One thing my reality TV experiences have taught me — seemingly America can’t get enough of Rob & Amber, the oh-so-cute “stars” that met and fell in love on Survivor. I even had a bit of a crush on Amber when she was more like MaryAnn than Thurston Howell. Now?? I’d love to put my foot up her ass.
They even have their own web page for us all to keep up with them. How emasculating that Rob’s website is named after his wife with her maiden name. Grow a set, Rob, and tell that bitch how it is.
So, what does this have about death and ghoulpool? Well, unfortunately, no one dies in this post. Although if I had my wishes, Rob would fall out off a stunt gone wrong while on yet another TV show, and fall squarely on Amber, knocking them both into the pits of reality TV hell known as sitcom re-runs. I can’t think of anything more fitting for these two asses.
Some history for all of you that have more brains than time, and don’t tune into these reality shows like I do. Amber was on Survivor – The Australian Outback in 2001 where she finished in sixth place, and appeared on the cover of Stuff Magazine. Rob appeared on Survivor: Marquesas in 2002, the fourth season of Survivor, where he finished in tenth place. In 2004, Rob returned to compete in Survivor All-Stars
, where he formed an early alliance with fellow Chapera tribe mate Amber Brkich that developed into a romantic relationship over the course of the show. In the season finale several months later, Mariano proposed on live TV, and Brkich accepted. Rob finished as the show’s runner-up and Amber was crowned the Sole Survivor.
After Survivor All-Stars is where these two people started really pissing me off.
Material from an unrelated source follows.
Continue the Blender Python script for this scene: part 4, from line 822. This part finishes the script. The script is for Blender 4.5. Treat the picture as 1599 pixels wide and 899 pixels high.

First, they got married and aired their wedding on a two-hour TV special for everyone to puke over. TWO FUCKING HOURS OF ROB AND AMBER’S WEDDING!! I thank God everyday that there are people that tuned into this crap, proving their lives are more meaningless than mine. Not only did they win over a million bucks on Survivor, not someone was paying for their lavish, over-the-top wedding. In 2006, Rob decided to work toward becoming a professional poker player. He and Amber took up residence in Las Vegas, Nevada, and Rob began taking poker lessons from Daniel Negreanu. Thankfully, his “career” is kicking off as poker continues it’s spiral into nothingness.
In 2005, these two reality-sweethearts got into “The Amazing Race.” They showed their true colors in this series: During one leg of the race, the pair drove past the car accident of their fellow racers, brothers Brian and Greg, without stopping. Their fellow competitors all checked in with the brothers prior to continuing on to the next stage of the race. Even though they finished as first losers (second place), they won some more sweet prizes — a trip to the Bahamas, a trip to London, and a trip to Monaco. Then, finally, they took part in The Amazing Race All-Stars, and were the fourth team eliminated, while still showing their sweetness while they secluded themselves from the rest of the racers, and smugly confessed to the cameras that everyone envied them and loved to hate them because they are so awesome.
Reportedly, Rob & Amber have a “secret project” they are developing for TV. One can only hope it’s a game that forces them into death-inducing challenges each and every week, and runs until natural selection finally gets even with these two. I hope it’s an incredibly short run. Our luck, it’s these two beauty queens decorating their nursery for an upcoming devil spawn, bred solely to piss off future generations of TV viewers.





I’ve been watching them for a long time, and even though they might be a pain in the butt, I still think they are OK to watch. They are competitive, anyway.